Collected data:
━━━
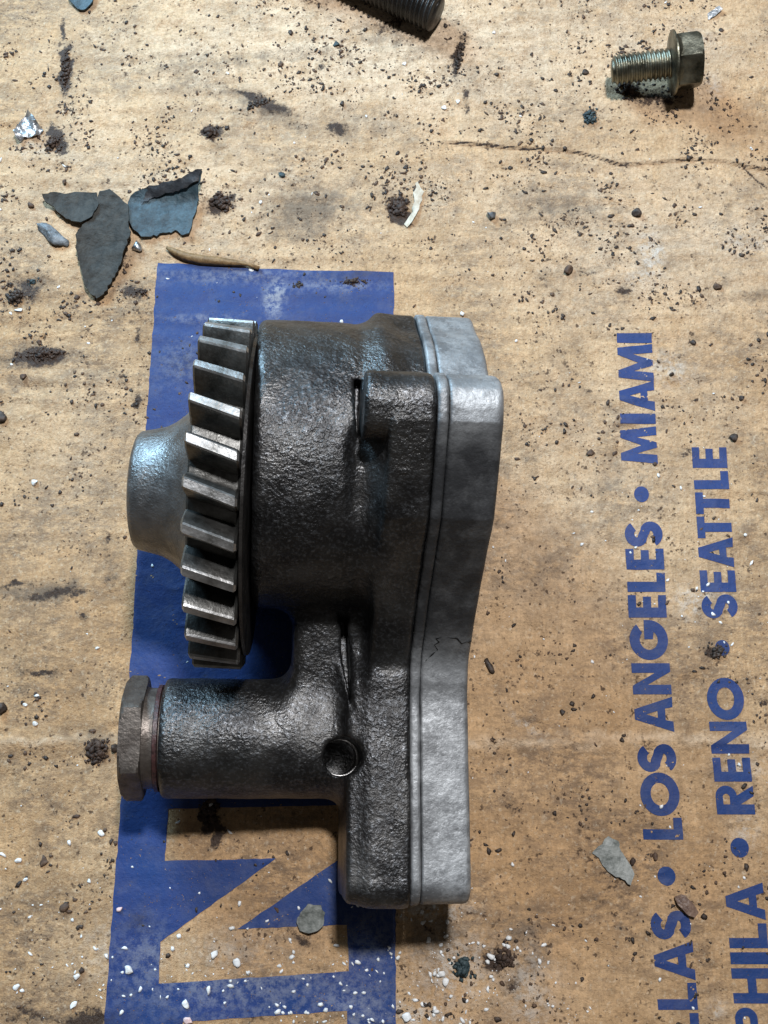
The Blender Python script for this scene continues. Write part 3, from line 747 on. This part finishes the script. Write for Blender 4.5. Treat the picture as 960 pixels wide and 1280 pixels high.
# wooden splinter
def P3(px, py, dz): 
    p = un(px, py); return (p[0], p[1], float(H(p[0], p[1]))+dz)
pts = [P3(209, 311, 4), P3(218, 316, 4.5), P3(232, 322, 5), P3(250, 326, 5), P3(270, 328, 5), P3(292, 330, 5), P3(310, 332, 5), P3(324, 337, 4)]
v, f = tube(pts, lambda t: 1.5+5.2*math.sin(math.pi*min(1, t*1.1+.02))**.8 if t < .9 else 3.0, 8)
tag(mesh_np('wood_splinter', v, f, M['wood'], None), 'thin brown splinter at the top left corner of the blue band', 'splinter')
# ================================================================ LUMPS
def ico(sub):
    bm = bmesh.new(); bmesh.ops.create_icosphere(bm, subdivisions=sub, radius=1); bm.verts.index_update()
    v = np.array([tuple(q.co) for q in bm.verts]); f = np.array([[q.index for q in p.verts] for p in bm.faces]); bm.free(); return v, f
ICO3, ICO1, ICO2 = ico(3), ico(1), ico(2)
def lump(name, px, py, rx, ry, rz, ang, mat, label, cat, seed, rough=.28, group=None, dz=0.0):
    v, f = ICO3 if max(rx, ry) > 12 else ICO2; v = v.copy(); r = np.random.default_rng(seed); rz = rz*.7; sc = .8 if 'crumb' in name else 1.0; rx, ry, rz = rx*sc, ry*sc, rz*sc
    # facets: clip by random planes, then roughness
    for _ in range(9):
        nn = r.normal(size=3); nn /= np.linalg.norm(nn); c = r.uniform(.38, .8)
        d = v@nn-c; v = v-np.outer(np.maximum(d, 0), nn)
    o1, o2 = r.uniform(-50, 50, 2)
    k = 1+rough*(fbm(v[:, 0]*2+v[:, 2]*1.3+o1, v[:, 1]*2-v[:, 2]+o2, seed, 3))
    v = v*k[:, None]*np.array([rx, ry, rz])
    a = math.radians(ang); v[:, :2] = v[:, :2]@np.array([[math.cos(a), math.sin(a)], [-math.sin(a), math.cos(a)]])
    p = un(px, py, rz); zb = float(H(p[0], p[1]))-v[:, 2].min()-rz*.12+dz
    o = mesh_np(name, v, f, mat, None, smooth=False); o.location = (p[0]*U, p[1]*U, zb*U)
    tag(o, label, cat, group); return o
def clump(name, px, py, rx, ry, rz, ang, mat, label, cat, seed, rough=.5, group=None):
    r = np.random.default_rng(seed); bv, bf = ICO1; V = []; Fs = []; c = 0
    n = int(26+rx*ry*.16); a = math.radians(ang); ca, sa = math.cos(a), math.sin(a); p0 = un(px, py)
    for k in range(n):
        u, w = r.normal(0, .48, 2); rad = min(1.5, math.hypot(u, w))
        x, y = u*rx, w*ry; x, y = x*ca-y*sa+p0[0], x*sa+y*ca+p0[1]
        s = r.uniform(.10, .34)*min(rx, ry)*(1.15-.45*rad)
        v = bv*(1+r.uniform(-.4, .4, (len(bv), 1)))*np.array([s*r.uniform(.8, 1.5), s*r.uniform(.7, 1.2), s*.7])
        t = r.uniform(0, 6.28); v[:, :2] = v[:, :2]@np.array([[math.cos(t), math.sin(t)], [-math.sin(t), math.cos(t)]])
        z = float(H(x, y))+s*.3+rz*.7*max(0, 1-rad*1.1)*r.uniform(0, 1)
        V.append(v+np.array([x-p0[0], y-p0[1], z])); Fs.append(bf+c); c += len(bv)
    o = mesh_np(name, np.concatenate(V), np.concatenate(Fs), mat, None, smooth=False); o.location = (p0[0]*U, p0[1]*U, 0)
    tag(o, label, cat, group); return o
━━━
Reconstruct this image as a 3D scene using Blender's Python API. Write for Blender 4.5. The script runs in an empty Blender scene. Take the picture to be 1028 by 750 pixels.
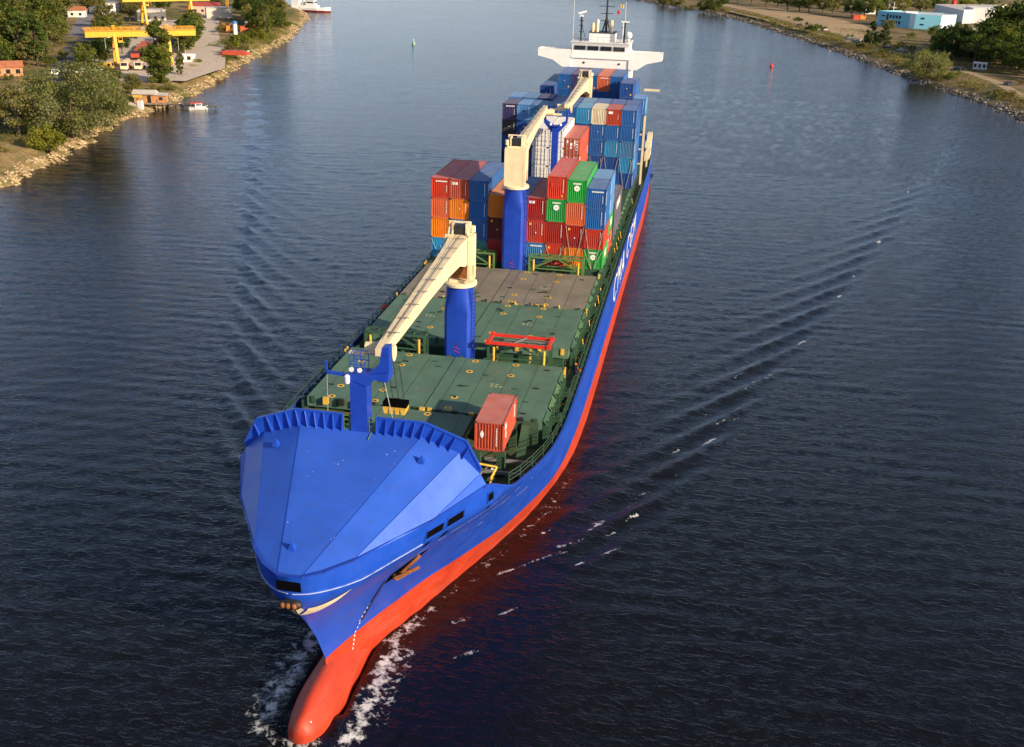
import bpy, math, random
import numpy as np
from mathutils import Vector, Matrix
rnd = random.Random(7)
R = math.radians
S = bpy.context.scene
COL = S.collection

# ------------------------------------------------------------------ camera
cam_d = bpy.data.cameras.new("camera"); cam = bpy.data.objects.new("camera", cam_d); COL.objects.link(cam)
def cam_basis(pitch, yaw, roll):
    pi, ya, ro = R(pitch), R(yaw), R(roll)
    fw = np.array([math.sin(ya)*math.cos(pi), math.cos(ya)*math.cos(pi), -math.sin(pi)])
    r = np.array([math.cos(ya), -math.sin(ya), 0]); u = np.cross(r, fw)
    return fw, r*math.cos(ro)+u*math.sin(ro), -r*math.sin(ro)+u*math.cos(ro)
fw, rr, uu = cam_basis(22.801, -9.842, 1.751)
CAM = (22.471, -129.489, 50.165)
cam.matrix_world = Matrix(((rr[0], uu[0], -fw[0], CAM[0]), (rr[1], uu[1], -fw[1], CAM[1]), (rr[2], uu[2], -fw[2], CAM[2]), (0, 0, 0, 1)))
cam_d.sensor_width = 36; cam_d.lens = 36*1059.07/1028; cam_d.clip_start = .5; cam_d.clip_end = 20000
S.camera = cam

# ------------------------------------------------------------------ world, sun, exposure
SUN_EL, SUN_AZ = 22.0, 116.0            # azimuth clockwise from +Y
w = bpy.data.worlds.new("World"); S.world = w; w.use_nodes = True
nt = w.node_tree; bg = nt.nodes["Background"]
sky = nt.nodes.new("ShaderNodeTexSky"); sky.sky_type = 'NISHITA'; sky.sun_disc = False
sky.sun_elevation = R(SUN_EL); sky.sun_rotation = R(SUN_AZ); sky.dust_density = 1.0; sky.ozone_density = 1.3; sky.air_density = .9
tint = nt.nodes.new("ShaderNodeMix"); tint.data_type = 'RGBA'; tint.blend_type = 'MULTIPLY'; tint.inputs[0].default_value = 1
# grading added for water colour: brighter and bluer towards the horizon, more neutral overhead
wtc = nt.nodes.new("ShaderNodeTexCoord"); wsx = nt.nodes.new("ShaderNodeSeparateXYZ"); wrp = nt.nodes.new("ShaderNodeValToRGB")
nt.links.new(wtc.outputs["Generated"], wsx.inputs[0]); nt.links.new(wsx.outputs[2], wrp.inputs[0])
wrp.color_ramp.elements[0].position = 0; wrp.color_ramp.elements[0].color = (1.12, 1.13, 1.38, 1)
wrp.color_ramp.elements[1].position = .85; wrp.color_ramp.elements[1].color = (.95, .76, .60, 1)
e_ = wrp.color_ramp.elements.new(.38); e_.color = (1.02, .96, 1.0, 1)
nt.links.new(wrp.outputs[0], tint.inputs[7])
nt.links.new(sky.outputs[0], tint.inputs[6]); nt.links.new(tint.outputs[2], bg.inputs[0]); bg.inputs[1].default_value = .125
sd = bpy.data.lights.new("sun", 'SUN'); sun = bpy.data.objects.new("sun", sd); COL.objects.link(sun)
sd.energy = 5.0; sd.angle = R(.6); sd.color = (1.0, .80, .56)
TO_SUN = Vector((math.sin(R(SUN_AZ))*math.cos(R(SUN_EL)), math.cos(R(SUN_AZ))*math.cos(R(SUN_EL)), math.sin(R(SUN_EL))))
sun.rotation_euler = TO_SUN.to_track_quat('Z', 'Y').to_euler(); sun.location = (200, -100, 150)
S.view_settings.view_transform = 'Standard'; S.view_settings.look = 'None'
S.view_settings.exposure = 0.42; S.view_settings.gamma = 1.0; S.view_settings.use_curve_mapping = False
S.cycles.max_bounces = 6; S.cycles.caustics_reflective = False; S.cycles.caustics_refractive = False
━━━
DIRECTIVE
State only the number of lines in these entries that contain "from".

COMPLETED EXERCISE
3